En attendant le procès, des manifestations de soutien aux deux marionnettistes sont organisées régulièrement à travers le pays.. l'affaire des "titeres", les marionnettes en espagnol, est devenue un symbole...

Mais le malaise est beaucoup plus large, et s'étend à toute l'Europe, à commencer, explique le Times, par la France d'après-Charlie et les attentats du 13 novembre.

C'est d'ailleurs étonnant, nous dit Rosana Torres dans une tribune publiée par El Pais, de constater que la tradition de la marionnette satirique, volontiers violente et anti-système, est présente dans la plupart des pays européens. Guignol en France ne rechigne jamais à jouer du bâton contre le gendarme, en Angleterre Punch and Judy vont très loin dans l'humour noir et violent... des spectacles qui de tout temps ont horrifié certains parents, mais réjouissent les enfants. Que penser, dès lors, d'Etats qui en arrivent à avoir peur de simple marionnettes?

La presse espagnole s'impatiente... ce matin, de voir échouer l'accord de gouvernement entre le Parti socialiste et la plateforme citoyenne centriste Ciudadanos.

C'est Podemos, à gauche de la gauche, qui a fait capoter ce rapprochement, nous rappelle El Pais. Et voici à nouveau repoussée aux calendes espagnoles la nomination du leader socialiste Pedro Sanchez comme chef du gouvernement prévue la semaine prochaine. Deux mois après les élections législatives, la stratégie de rassemblement large lancée par les centristes et le PSOE échoue donc avant même d'avoir vraiment démarré. Juste avant Podemos, c'est le Partido Popular, la droite, invité à la table des négociations, qui l'avait quittée avec fracas hier.

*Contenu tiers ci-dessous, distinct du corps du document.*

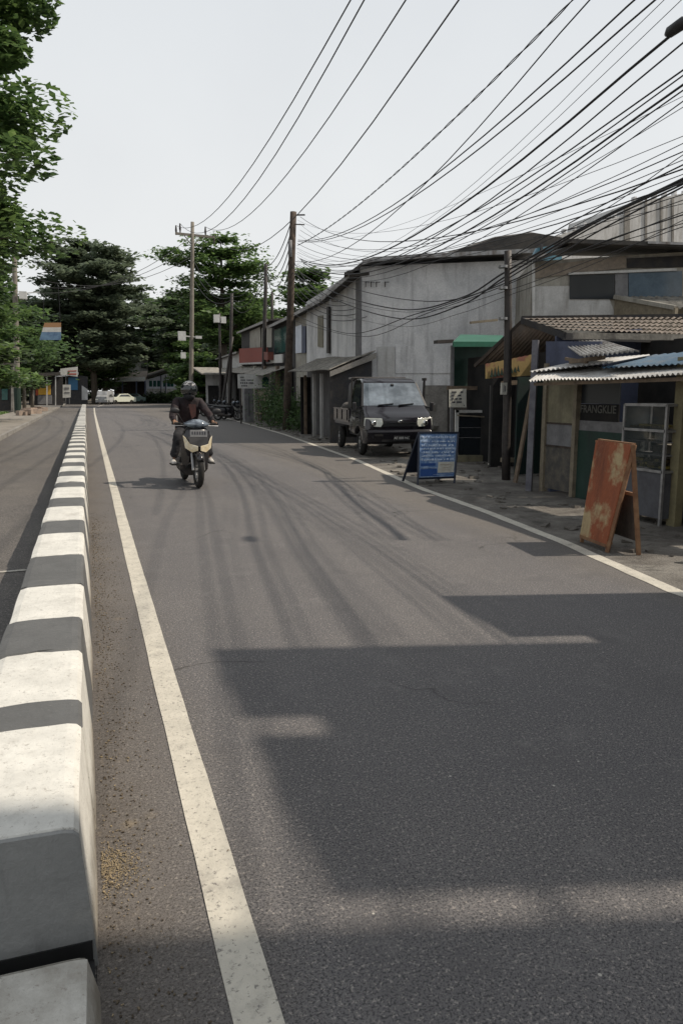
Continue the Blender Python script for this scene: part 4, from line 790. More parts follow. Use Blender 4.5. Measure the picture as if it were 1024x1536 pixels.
# ------------------------------------------------------------ shophouses beyond the frame (cast the foreground shade)
sk_ = -.27/.963
for lab, x0, x1, y0, y1, z in (('two storey shophouse beyond the right edge of the photo', 5.2, 11, .635, 2.95, 5.6), ('tall shophouse behind the camera on the right', 5.0, 12, -16, .56, 7.4), ('low tin roofed shop just beyond the right edge of the photo', 4.95, 9, 3.15, 4.15, 3.05)):
    t = thing('shophouse', lab, 'building', (x0+.4, (y0+y1)/2, 0)); m = MB(); s0 = sk_*.4; s1 = sk_*(x1-x0)
    yb = y0-.22 if z < 4 else y0
    prism(m, [(x0+.4, yb+s0), (x1, yb+s1), (x1, y1+s1), (x0+.4, y1+s0)], 0, z); m.build('wall', wall_cream, t)
    m = MB(); pts = [(x0, y0, z), (x1, y0+s1, z+.3), (x1, y1+s1, z+.3), (x0, y1, z)]
    if z == 5.6: zn = z+.3*.35/(x1-x0); pts += [(x0, 1.96, z), (x0+.35, 1.96-.1, zn), (x0+.35, 1.76-.1, zn), (x0, 1.76, z)]   # eave edge notched to let a patch of sun onto the road
    m.slab(pts, (0, 0, .08)); m.build('roof', zinc, t)
    m = MB(); m.box((x0+.37, (y0+y1)/2+s0, 1.1), (.06, min(2.4, (y1-y0)*.6), 2.2)); m.build('door', wood_dark, t); m = MB(); m.box((x0+.37, (y0+y1)/2+s0, z*.75), (.06, min(1.6, (y1-y0)*.4), z*.15)); m.build('window', side_glass, t)
#@@REST
# ------------------------------------------------------------ sign boards
bo = thing('sandwich_board', 'rusty orange sandwich board with a peeling pale face at the road edge', 'sign board', (4.75, 5.85, 0))
f0, f1 = at_z(869, 813), at_z(907, 828); b1 = at_z(957, 832); b0 = b1+(f0-f1)*1.0+Vector((0, 0, 0))
up0 = (f0+b0)/2+Vector((0, 0, 0)); z_ = 1.10
T0 = at_v(895, 660, (f0.x*.5+b0.x*.5, f0.y*.5+b0.y*.5), (f1.x*.5+b1.x*.5, f1.y*.5+b1.y*.5)); T1 = at_v(948, 667, (f0.x*.5+b0.x*.5, f0.y*.5+b0.y*.5), (f1.x*.5+b1.x*.5, f1.y*.5+b1.y*.5))
lo = .06
m = MB(); q = [f0.lerp(T0, lo), f1.lerp(T1, lo), T1, T0]; nn = (q[1]-q[0]).cross(q[3]-q[0]).normalized(); m.slab([p+nn*.0 for p in q], nn*.012); m.build('front_panel', rust_face, bo)
m = MB(); g_ = nn*.02
m.bar(f0-g_, T0-g_, .03); m.bar(f1-g_, T1-g_, .035); m.bar(T0-g_, T1-g_, .03); m.bar(f0.lerp(T0, lo), f1.lerp(T1, lo), .03); m.build('front_frame', rust_frame, bo)
m = MB(); m.bar(b0, T0, .03); m.bar(b1, T1, .035); m.bar(b0.lerp(T0, .55), b1.lerp(T1, .55), .03); m.build('rear_frame', rust_frame, bo)
m = MB(); m.slab([b0.lerp(T0, .12), b1.lerp(T1, .12), b1.lerp(T1, .54), b0.lerp(T0, .54)], (.01, 0, 0)); m.build('rear_panel', wood_dark, bo)
bl = thing('sandwich_board', 'blue sandwich board covered in chalky writing with a small poster', 'sign board', (5.5, 11.2, 0)); yb = 11.15
a0, a1 = at_z(632, 729), at_z(689, 727); a0.y = a1.y = yb; h0 = at_y(628, 649, yb+.14); h1 = at_y(687, 649, yb+.14)
c0_ = a0+Vector((-.03, .55, 0)); c1_ = a1+Vector((-.03, .55, 0))
def bq(u, v): return a0.lerp(h0, v).lerp(a1.lerp(h1, v), u)
nb = (a1-a0).cross(h0-a0).normalized(); nb = -nb if nb.y > 0 else nb
m = MB(); m.slab([bq(.03, .13), bq(.97, .13), bq(.97, .98), bq(.03, .98)], -nb*.012); m.build('front_panel', blue_face, bl)
m = MB(); m.bar(a0, h0, .03); m.bar(a1, h1, .03); m.bar(h0, h1, .03); m.bar(bq(0, .12), bq(1, .12), .03); m.build('front_frame', blue_frame, bl)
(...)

Selon El Pais, pour Podemos, la stratégie, c'est de faire échouer l'investiture de Sanchez la semaine prochaine, pour que s'ouvre un nouveau temps politique  dans lequel son leader Pablo Iglesias aura plus de poids.

Pour El Diario, ce qui n'est pas passé chez la gauche radicale, c'est le fait que l'accord proposé par le PSOE et Ciudadanos draguait ouvertement la droite, tournant le dos, au passage, aux classes populaires. Désormais, nous dit le quotidien, la seule option qui permettrait aux socialistes de parvenir à une investiture la semaine prochaine, ce serait de couper ls ponts avec Cuidadanos, le centre, pour se tourner vraiment vers leur gauche. Mais, à en croire le porte-parole de Podemos, "les négociations de ces derniers jours prouvent que le PSOE cherche des figurants, et pas des partenaires avec qui gouverner".

Ce nouveau blocage politique fait aussi la Une d'El Mundo. "Podemos vient d'annihiler le chances d'avoir un gouvernement la semaine prochaine". Le quotidien rappelle que la plateforme de gauche radicale est particulièrement hostile à ce que prévoit l'accord de coalition sur le droit du travail qui facilite les licenciements et encourage le recours aux contrats courts. Il dénonce l'humiliation que représente le maintien de l'article 135 dans la Constitution espagnole, loi dite de stabilisation budgétaire. "On s'apprête à tout faire comme du temps de Mariano Rajoy", de la droite, résume Podemos. Justement, dans El Diario on lit aussi cette critique lancée par les socialistes: avec ses refus d'alliance bornés, Podemos n'obtiendra qu'une seule chose, le retour au pouvoir de cette même droite qui a permis son essor dans les urnes.